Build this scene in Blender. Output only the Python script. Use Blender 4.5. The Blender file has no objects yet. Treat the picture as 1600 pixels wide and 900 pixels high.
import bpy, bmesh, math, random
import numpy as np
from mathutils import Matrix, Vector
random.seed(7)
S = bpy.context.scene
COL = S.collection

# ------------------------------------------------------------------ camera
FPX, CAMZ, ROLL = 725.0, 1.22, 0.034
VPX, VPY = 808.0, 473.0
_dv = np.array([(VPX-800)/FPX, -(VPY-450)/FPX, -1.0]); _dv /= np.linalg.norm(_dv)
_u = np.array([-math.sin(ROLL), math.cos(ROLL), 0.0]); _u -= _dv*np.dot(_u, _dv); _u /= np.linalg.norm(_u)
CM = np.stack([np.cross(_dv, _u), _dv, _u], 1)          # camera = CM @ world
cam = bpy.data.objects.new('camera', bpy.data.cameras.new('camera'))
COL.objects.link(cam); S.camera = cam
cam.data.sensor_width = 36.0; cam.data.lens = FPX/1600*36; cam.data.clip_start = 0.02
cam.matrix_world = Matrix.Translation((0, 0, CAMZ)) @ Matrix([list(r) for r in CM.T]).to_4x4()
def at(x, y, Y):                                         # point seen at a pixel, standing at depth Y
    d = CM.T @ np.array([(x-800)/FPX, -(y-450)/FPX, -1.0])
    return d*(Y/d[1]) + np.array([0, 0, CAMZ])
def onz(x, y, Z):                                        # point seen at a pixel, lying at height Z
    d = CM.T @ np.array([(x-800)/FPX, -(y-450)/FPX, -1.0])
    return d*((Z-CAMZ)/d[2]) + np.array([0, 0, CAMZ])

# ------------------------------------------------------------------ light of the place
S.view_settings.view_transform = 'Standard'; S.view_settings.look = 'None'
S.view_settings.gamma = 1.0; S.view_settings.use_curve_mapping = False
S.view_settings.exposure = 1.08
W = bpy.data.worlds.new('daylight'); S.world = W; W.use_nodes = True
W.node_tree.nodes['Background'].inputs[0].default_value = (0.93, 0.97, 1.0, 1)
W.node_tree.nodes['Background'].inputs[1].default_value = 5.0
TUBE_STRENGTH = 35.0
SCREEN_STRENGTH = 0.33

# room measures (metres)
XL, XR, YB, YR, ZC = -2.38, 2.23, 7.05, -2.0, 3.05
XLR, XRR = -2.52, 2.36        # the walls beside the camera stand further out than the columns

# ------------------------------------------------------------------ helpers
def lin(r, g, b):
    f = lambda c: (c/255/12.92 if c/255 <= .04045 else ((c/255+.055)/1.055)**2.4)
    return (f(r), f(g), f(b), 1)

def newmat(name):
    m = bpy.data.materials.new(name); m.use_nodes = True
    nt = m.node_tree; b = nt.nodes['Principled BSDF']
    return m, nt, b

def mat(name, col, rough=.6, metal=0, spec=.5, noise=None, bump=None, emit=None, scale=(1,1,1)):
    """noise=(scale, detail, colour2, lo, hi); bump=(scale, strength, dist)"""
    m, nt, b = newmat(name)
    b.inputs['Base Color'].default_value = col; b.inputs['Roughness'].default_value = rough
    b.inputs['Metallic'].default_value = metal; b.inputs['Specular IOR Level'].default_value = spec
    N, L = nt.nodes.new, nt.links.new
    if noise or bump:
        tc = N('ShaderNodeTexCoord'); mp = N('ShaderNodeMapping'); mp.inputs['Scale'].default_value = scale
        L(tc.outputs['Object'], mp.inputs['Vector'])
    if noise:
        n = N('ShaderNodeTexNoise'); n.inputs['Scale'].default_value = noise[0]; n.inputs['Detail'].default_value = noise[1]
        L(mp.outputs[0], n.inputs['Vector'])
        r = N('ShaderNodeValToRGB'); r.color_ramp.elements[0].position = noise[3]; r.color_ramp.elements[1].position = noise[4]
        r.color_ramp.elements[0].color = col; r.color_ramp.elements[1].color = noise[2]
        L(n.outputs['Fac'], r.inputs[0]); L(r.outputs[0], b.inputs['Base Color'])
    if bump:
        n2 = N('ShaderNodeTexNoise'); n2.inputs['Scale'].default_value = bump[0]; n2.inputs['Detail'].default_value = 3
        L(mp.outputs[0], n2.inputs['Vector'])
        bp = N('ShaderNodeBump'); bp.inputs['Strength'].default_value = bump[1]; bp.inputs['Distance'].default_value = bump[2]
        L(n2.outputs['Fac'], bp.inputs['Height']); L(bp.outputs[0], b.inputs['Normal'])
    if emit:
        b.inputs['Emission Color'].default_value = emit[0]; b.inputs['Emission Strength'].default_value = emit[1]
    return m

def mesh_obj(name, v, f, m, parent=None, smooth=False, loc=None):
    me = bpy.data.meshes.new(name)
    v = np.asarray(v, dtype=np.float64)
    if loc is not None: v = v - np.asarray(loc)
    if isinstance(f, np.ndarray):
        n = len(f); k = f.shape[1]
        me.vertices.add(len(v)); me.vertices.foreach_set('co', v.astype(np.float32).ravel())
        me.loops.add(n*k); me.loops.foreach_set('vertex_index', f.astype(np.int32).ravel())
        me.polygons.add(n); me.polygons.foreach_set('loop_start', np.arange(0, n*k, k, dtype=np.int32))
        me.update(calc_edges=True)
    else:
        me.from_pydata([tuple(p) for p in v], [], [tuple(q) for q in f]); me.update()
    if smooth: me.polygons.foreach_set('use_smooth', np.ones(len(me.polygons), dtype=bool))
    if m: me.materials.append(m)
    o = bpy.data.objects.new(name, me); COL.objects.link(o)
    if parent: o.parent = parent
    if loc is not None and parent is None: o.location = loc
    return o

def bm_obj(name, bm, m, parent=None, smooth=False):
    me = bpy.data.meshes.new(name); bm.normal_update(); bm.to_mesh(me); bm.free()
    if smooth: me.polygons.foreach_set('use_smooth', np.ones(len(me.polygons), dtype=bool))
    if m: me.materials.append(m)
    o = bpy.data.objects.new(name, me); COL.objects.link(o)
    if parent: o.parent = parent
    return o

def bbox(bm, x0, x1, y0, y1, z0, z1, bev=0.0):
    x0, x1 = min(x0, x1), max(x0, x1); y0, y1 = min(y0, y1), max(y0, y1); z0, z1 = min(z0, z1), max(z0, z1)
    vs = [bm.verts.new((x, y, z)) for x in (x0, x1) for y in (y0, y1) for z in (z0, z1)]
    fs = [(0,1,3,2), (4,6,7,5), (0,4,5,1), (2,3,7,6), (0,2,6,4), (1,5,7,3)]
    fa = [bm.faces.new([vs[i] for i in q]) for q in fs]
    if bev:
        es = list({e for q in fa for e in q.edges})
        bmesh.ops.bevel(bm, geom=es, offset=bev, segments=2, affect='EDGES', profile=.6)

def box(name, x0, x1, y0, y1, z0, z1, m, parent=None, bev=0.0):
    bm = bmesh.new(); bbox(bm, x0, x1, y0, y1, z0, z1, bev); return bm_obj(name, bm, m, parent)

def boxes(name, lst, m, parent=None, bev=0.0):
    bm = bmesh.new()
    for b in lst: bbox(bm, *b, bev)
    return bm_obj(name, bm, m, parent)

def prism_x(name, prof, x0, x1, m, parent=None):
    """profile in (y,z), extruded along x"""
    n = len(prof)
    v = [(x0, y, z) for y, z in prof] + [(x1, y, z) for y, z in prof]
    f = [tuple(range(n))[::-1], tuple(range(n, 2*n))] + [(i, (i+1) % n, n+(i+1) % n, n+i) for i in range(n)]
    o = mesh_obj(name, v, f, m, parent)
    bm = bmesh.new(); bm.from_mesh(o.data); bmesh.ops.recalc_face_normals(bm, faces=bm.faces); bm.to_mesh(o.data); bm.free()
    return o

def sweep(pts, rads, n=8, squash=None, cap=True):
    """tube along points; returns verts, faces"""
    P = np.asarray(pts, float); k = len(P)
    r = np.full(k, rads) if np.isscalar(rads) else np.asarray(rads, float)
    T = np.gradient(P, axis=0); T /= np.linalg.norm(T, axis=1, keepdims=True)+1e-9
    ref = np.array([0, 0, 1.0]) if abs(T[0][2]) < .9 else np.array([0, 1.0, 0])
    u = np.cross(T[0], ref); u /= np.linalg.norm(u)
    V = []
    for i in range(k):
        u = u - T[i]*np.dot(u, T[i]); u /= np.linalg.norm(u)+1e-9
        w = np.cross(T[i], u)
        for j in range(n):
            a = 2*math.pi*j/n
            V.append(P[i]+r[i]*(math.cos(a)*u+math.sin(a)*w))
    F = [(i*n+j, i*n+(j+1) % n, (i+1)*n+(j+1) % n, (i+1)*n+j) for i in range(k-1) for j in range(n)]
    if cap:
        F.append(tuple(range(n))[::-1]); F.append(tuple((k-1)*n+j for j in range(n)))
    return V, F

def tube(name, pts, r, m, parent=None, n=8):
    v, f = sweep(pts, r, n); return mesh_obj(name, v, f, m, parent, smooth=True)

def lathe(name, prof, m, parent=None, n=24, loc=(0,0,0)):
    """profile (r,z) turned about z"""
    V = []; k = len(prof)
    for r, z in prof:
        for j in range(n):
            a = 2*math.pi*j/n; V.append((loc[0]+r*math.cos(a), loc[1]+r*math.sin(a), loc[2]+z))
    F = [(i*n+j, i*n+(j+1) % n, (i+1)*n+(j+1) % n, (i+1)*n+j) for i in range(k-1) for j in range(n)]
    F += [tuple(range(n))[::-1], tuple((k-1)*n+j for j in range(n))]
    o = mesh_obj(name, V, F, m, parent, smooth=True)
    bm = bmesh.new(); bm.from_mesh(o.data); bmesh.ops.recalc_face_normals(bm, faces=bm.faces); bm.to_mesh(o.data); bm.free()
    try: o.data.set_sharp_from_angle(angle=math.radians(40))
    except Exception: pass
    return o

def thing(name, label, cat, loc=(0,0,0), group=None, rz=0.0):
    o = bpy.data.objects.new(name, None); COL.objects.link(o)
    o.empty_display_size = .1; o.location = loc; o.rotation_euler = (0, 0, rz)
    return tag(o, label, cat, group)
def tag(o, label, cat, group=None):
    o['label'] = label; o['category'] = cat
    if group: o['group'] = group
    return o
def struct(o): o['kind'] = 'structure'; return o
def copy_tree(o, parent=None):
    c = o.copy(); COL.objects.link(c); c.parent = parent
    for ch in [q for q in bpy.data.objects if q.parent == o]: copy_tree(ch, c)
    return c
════
◆ INSTRUCTIONS TO FOLLOW ◆
Begin with the first line of the data above and, please, print each line exactly until you have printed the line containing "COL = S.collection"; print nothing else.

◆ ANSWER BELOW ◆
Build this scene in Blender. Output only the Python script. Use Blender 4.5. The Blender file has no objects yet. Treat the picture as 1600 pixels wide and 900 pixels high.
import bpy, bmesh, math, random
import numpy as np
from mathutils import Matrix, Vector
random.seed(7)
S = bpy.context.scene
COL = S.collection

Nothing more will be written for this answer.